Non può sorprendere che, a fronte di un siffatto carico di sfide nel lungo periodo, nel breve siano emersi molti, e gravi, motivi di disagio. A parte il margine di discrezionalità goduta dalla leadership di un "partito patrimoniale" (con il corollario del conflitto d’interessi, tuttora in attesa di essere sciolto), a parte l’intrinseca difficoltà di mobilitazione dell’opinione pubblica in mancanza di innervazioni vitali nella società, a parte il problema irrisolto del reclutamento di una stabile, preparata ed autorevole classe dirigente, a parte tutto questo - e non è poco, ma è già stato più volte rimarcato -, c’è un ulteriore riscontro: un partito alla mercé di un vertice autocratico ha un rapporto necessariamente precario e instabile con la base ed una gestione politica esposta a continue oscillazioni, con le conseguenze negative intuibili in termini di presa elettorale e di credibilità presso l’opinione pubblica.

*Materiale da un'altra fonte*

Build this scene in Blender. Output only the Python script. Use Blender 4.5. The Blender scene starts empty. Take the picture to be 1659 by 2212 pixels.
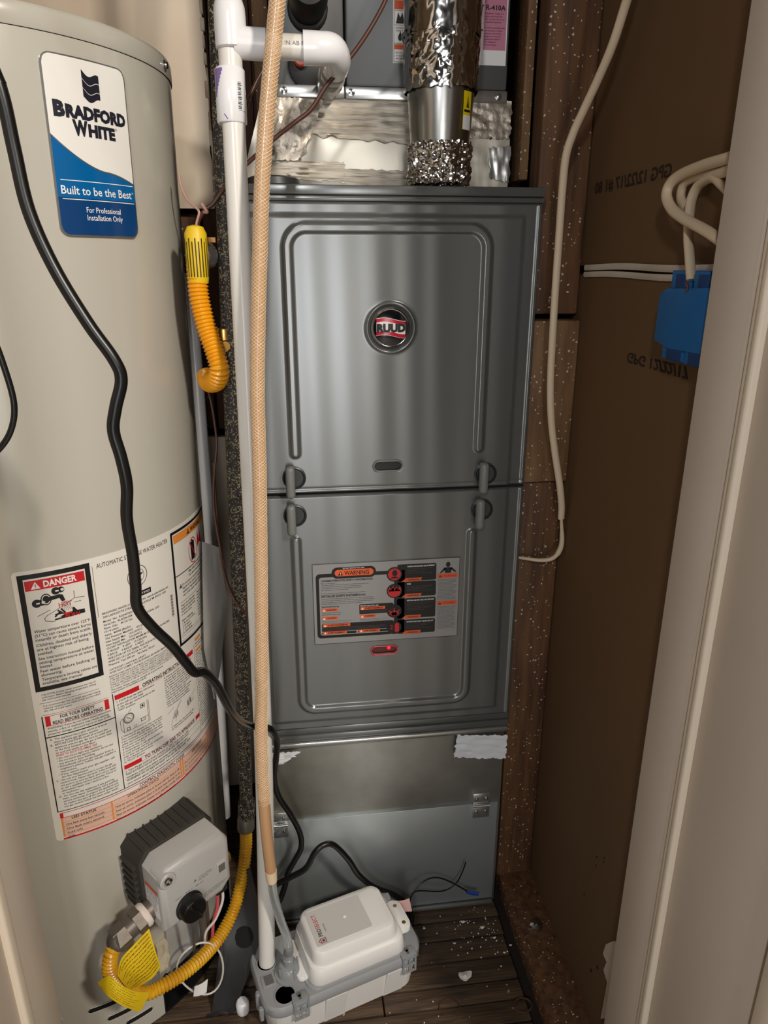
import bpy, bmesh, math, random
import numpy as np
from mathutils import Vector, Matrix, noise

random.seed(7)
SC = bpy.context.scene
COL = SC.collection
PI = math.pi

# ------------------------------------------------------------------ camera
F_PX, W_PX, H_PX = 1533.0, 1659.0, 2212.0
CAM = Vector((0.0, 0.0, 1.182))
PITCH, YAW = math.radians(19.2), math.radians(7.37)
cd = bpy.data.cameras.new('camera'); cam = bpy.data.objects.new('camera', cd); COL.objects.link(cam)
cam.location = CAM
cam.rotation_euler = (math.radians(90) - PITCH, 0, -YAW)
cd.sensor_fit = 'HORIZONTAL'; cd.sensor_width = 36.0; cd.lens = 36.0 * F_PX / W_PX
cd.clip_start = 0.01
SC.camera = cam

# ------------------------------------------------------------------ world, lamps, exposure
wd = bpy.data.worlds.new('world'); SC.world = wd; wd.use_nodes = True
bg = wd.node_tree.nodes['Background']
bg.inputs[0].default_value = (1.0, 0.86, 0.70, 1); bg.inputs[1].default_value = 0.017

def area(name, loc, aim, sx, sy, watt, col):
    l = bpy.data.lights.new(name, 'AREA'); l.shape = 'RECTANGLE'; l.size = sx; l.size_y = sy
    l.energy = watt; l.color = col
    o = bpy.data.objects.new(name, l); COL.objects.link(o)
    o.location = loc
    o.rotation_euler = (Vector(aim) - Vector(loc)).to_track_quat('-Z', 'Y').to_euler()
    return o
area('ceiling_lamp', (0.98, -0.95, 2.32), (-0.1, 0.9, 0.6), 0.18, 0.18, 44.0, (1.0, 0.91, 0.80))
area('hall_lamp', (-0.42, -1.0, 1.95), (-0.05, 1.0, 0.3), 0.14, 0.14, 11.0, (0.97, 0.98, 1.0))
area('streak_panel', (0.06, -2.6, 0.95), (0.0, 1.0, 0.9), 0.36, 1.5, 16.0, (0.98, 0.98, 1.0))  # unseen tall light panel, added to streak and brighten the furnace doors
area('streak_panel_right', (0.50, -2.6, 0.95), (0.1, 1.0, 0.9), 0.14, 1.4, 4.0, (1.0, 0.93, 0.84))  # second unseen light strip, added for another streak in the door paint

SC.view_settings.view_transform = 'Standard'; SC.view_settings.look = 'None'
SC.view_settings.gamma = 1.0; SC.view_settings.use_curve_mapping = False
SC.view_settings.exposure = 0.0

# ------------------------------------------------------------------ helpers
_f = Vector((math.sin(YAW) * math.cos(PITCH), math.cos(YAW) * math.cos(PITCH), -math.sin(PITCH)))
_r = Vector((math.cos(YAW), -math.sin(YAW), 0)); _u = _r.cross(_f)
def at(x, y, Y):
    """measured image point -> point of the room at depth Y from the doorway"""
    d = _f + _r * ((x - W_PX / 2) / F_PX) - _u * ((y - H_PX / 2) / F_PX)
    return CAM + d * (Y / d.y)
def atx(x, y, X):
    d = _f + _r * ((x - W_PX / 2) / F_PX) - _u * ((y - H_PX / 2) / F_PX)
    return CAM + d * (X / d.x)

def lin(c):
    return tuple((v / 255 / 12.92 if v / 255 <= 0.04045 else ((v / 255 + 0.055) / 1.055) ** 2.4) for v in c) + (1.0,)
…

Come si vede, per i dirigenti di Forza Italia (e, più in generale, per tutti quelli che aspirano a disporre di un forte partito, o schieramento, liberale di centro-destra) ce n’è abbastanza per farli disperare di riuscire nell’impresa. Ma ce n’è anche per i loro antagonisti. Per l’opinione pubblica che crede davvero sia il sale della democrazia la competizione aperta tra una sinistra ed una destra entrambe liberali, lo sforzo di Forza Italia richiederebbe un’attenzione meno preconcettamente liquidatoria. Se ne sono accorti anche molti dirigenti dell’Ulivo, quando hanno paventato di veder franare con la "destra che c’è" pure l’abbozzo di "democrazia bipolare che c’è".